DIRECTIONS FOR THIS TASK:
Repeat exactly, please, the lines that begin at the start of the listing and end at the line holding "part(fp, 'foot_plate', BLACK, tilt=True, smooth=35)".

MATERIAL:
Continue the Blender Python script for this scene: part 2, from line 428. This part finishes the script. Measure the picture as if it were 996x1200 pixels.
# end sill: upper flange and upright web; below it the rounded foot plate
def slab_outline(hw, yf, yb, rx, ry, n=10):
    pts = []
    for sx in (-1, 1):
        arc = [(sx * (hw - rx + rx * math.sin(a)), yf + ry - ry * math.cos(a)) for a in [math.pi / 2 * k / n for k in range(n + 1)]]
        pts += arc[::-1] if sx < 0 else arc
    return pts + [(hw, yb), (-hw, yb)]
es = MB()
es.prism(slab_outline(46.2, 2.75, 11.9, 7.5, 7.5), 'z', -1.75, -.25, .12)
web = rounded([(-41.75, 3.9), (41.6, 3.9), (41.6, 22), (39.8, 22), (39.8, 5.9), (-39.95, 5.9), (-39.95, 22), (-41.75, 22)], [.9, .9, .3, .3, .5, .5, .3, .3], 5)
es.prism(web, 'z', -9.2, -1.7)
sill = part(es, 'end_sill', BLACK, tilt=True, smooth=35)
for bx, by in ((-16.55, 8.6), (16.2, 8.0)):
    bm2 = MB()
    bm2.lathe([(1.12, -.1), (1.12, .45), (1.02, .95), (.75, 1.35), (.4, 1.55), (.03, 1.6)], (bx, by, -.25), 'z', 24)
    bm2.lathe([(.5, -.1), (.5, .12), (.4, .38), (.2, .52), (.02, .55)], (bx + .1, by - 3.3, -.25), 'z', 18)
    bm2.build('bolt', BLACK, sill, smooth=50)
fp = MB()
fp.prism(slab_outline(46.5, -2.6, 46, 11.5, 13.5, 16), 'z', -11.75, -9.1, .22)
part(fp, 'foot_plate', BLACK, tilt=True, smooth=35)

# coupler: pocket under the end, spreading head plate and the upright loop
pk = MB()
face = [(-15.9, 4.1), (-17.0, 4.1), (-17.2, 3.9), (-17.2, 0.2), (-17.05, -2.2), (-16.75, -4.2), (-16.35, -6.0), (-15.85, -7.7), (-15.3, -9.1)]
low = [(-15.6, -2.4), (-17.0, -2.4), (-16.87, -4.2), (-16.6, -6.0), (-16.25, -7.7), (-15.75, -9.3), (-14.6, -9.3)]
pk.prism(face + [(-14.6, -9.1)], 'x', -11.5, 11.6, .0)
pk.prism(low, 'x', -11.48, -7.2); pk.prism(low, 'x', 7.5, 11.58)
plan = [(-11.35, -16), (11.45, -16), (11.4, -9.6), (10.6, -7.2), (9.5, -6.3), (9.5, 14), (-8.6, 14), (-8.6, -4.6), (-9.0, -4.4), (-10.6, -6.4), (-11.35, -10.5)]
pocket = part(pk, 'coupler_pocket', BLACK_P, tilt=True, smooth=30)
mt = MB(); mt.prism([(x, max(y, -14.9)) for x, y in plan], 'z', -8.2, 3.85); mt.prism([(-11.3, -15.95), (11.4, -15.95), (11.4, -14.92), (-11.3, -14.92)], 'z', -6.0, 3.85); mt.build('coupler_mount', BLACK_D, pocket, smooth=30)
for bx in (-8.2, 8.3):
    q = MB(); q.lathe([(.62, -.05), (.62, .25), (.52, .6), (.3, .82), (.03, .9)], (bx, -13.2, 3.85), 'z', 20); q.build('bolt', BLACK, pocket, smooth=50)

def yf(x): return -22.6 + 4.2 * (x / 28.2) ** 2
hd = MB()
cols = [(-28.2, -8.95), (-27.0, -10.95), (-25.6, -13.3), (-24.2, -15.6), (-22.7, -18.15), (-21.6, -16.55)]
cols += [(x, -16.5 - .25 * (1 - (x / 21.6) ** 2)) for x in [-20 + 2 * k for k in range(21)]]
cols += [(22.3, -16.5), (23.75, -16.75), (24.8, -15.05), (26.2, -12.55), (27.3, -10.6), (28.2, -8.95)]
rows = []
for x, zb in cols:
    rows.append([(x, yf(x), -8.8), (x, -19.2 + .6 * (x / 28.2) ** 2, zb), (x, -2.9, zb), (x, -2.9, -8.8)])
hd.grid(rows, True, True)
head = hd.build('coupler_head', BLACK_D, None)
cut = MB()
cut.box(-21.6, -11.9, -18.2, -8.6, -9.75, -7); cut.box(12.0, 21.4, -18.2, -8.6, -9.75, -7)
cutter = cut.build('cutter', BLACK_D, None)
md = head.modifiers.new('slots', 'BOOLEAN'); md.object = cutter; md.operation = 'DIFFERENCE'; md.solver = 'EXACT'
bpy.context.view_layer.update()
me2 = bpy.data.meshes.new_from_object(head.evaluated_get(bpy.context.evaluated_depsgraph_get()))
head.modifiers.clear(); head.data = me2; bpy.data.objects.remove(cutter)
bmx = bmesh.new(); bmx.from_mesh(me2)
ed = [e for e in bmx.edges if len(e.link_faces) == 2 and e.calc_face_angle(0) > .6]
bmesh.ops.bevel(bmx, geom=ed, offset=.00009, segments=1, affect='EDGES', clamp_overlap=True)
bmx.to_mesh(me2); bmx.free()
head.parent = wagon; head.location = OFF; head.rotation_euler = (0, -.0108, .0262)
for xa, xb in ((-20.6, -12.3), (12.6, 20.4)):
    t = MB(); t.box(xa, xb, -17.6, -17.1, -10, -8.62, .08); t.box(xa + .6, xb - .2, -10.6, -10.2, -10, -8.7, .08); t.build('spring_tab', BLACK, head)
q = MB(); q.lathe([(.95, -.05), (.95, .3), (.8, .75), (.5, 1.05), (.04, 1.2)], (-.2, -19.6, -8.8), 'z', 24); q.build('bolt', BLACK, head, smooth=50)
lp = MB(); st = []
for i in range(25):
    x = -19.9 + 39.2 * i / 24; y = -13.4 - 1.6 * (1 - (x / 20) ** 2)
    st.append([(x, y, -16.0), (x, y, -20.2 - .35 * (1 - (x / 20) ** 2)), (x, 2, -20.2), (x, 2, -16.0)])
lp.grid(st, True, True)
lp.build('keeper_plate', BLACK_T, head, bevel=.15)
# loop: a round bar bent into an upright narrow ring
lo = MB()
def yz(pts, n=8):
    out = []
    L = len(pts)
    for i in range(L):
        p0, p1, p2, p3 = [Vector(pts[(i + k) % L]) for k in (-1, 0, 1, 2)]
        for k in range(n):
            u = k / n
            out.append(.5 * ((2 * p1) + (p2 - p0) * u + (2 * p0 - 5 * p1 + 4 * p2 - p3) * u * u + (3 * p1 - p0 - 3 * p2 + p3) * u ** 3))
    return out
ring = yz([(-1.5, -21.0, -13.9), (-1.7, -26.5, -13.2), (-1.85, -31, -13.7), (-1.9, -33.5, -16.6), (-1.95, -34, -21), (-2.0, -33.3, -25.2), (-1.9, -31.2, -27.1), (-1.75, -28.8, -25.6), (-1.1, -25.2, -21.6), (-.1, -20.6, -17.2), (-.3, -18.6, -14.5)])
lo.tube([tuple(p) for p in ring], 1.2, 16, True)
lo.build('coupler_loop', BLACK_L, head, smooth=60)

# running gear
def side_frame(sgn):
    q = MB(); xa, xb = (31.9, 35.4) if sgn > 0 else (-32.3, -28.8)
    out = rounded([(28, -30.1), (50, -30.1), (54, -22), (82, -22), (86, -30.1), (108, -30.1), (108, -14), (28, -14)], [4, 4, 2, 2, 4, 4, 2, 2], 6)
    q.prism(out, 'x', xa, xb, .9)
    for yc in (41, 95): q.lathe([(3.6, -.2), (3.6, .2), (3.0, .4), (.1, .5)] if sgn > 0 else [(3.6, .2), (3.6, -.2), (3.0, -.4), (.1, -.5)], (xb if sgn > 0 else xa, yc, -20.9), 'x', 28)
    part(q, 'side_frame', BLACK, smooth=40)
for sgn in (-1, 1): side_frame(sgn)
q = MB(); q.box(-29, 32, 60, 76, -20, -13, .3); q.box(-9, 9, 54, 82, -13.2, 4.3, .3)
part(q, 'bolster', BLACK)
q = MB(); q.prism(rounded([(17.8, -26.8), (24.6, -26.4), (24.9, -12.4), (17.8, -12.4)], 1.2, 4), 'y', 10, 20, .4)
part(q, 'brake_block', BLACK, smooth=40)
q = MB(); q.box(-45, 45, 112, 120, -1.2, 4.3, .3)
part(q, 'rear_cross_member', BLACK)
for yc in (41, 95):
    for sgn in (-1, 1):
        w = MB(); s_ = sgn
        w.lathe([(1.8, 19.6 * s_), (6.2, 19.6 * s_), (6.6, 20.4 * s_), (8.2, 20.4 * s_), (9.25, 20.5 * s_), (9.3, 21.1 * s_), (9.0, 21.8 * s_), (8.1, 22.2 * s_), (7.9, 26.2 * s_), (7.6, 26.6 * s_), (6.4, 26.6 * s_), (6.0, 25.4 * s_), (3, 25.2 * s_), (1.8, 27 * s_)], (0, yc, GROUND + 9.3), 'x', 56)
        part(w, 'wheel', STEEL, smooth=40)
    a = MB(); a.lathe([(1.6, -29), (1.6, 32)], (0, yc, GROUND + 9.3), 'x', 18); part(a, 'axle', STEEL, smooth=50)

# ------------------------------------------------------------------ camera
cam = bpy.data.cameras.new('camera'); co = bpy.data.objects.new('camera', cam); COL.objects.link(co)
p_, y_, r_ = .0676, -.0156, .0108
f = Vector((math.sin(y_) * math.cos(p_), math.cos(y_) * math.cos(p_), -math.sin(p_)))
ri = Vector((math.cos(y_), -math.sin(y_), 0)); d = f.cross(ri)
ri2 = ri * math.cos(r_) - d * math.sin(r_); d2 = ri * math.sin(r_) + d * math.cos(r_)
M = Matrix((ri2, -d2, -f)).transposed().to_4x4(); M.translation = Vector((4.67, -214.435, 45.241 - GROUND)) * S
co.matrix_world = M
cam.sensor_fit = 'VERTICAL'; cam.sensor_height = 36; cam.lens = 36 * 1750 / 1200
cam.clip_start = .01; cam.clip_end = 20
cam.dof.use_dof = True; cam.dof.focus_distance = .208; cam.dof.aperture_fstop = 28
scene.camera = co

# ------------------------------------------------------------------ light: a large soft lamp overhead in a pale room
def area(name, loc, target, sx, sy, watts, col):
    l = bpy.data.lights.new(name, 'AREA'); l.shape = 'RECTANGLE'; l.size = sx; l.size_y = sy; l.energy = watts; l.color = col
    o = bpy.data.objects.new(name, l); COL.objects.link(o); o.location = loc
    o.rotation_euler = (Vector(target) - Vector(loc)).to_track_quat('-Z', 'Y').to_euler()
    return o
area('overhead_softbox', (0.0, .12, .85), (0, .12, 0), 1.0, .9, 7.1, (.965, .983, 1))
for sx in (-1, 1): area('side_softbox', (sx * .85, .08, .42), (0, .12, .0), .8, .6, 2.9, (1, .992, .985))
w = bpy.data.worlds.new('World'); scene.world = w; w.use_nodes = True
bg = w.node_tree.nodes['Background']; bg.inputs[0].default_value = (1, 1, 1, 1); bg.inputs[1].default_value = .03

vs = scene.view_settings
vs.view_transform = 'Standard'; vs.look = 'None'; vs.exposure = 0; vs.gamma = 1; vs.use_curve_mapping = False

WRITTEN SOLUTION:
Continue the Blender Python script for this scene: part 2, from line 428. This part finishes the script. Measure the picture as if it were 996x1200 pixels.
# end sill: upper flange and upright web; below it the rounded foot plate
def slab_outline(hw, yf, yb, rx, ry, n=10):
    pts = []
    for sx in (-1, 1):
        arc = [(sx * (hw - rx + rx * math.sin(a)), yf + ry - ry * math.cos(a)) for a in [math.pi / 2 * k / n for k in range(n + 1)]]
        pts += arc[::-1] if sx < 0 else arc
    return pts + [(hw, yb), (-hw, yb)]
es = MB()
es.prism(slab_outline(46.2, 2.75, 11.9, 7.5, 7.5), 'z', -1.75, -.25, .12)
web = rounded([(-41.75, 3.9), (41.6, 3.9), (41.6, 22), (39.8, 22), (39.8, 5.9), (-39.95, 5.9), (-39.95, 22), (-41.75, 22)], [.9, .9, .3, .3, .5, .5, .3, .3], 5)
es.prism(web, 'z', -9.2, -1.7)
sill = part(es, 'end_sill', BLACK, tilt=True, smooth=35)
for bx, by in ((-16.55, 8.6), (16.2, 8.0)):
    bm2 = MB()
    bm2.lathe([(1.12, -.1), (1.12, .45), (1.02, .95), (.75, 1.35), (.4, 1.55), (.03, 1.6)], (bx, by, -.25), 'z', 24)
    bm2.lathe([(.5, -.1), (.5, .12), (.4, .38), (.2, .52), (.02, .55)], (bx + .1, by - 3.3, -.25), 'z', 18)
    bm2.build('bolt', BLACK, sill, smooth=50)
fp = MB()
fp.prism(slab_outline(46.5, -2.6, 46, 11.5, 13.5, 16), 'z', -11.75, -9.1, .22)
part(fp, 'foot_plate', BLACK, tilt=True, smooth=35)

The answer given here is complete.